The election could result in a minority government in Quebec for the first time since 1878, yet hold off another referendum in the province on separation from Canada, analysts say.

Successive polls suggest Quebec Premier Jean Charest's Federalist Liberals will win, but with a minority.

A minority win by separatist Parti Quebecois (PQ), led by Andre Boisclair, 36, is also a possibility.

A recent poll conducted by the Strategic Counsel suggested 30 percent of voters support the Liberals, compared with 31 percent for the PQ and Mario Dumont's Action Democratique du Quebec (ADQ) with 28 percent. The poll's margin of error was 3.1 percentage points, giving the parties a statistical tie.

Whatever the result, analysts say, Dumont's ADQ, which calls itself "autonomist," will be a major winner. Dumont has proposed that Quebec remain part of Canada but called for a massive decentralization of federal powers to the province.

When the election was called on February 21 the ruling Liberals held 72 of the 125 seats in the Quebec national assembly, the provincial legislature. The Opposition PQ had 45 seats, the ADQ five, one seat was held by an independent and two seats were vacant.

Christian Rouillard, a political science professor at the University of Ottawa, said in an interview that the ADQ is benefiting from Quebecois' disenchantment with the Liberal government and their embracing of a third option to break the federal-separatist deadlock that has dominated the province's politics since the 1960s.

Quebec held two referendums on separation in 1980 and 1995, and the federalists won the second one by a narrow margin. However, a PQ minority government would have to give up its repeated vows to hold a new referendum because it would not gain enough support from the other parties in the provincial legislature. Dumont has made it clear he does not favor a referendum.

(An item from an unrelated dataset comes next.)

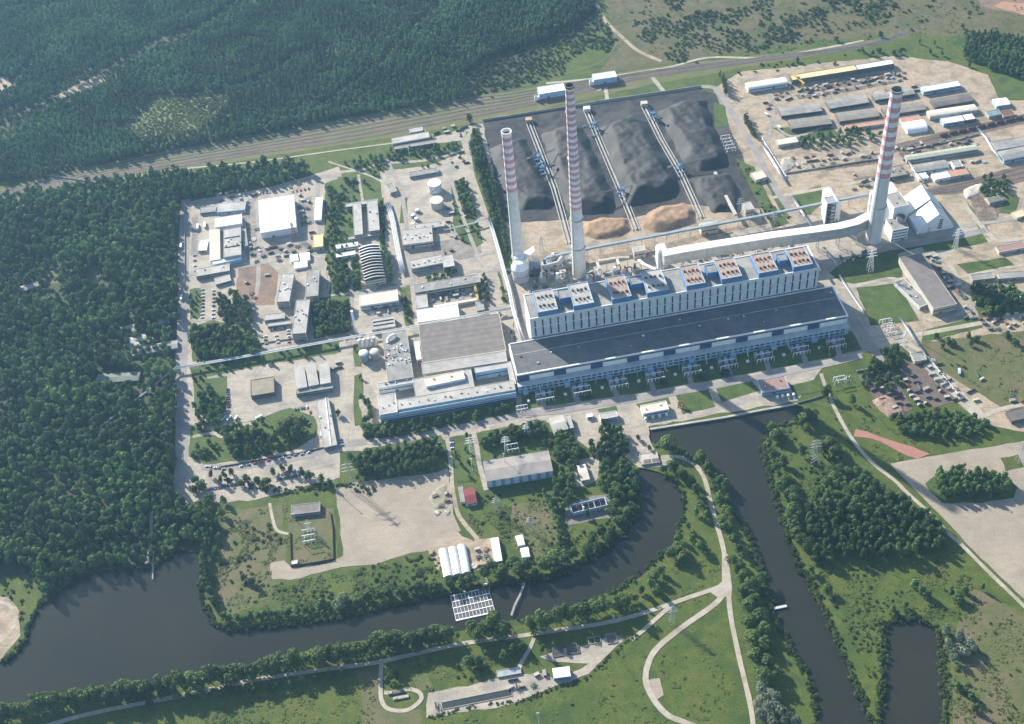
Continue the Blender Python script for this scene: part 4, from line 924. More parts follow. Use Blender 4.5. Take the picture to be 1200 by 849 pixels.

Jean-Herman Guay, a professor of political science at the University of Sherbrooke, said the election marks a "turning point" due to "the emergence of a conservative nationalism" in Quebec.

"We can see that voters are tired of the two big parties. It is an election of realignment," he said.

Moreover, some analysts suggested that the Quebec election result would likely benefit Prime Minister Stephen Harper and trigger a federal election.

"If I were (Harper), I'd find a reason to pull the plug as soon as possible," said Jean Lapierre, a seasoned observer of Quebec politics.

He noted that the areas where Dumont's ADQ is doing well are also areas where the federal Conservatives did well in the 2006 campaign, or could do well in the next federal election.

Harper's Conservatives won 10 seats in Quebec in the last elections. Growth for his party in Quebec and Ontario are seen as crucial to the Conservatives' quest to form a majority national government.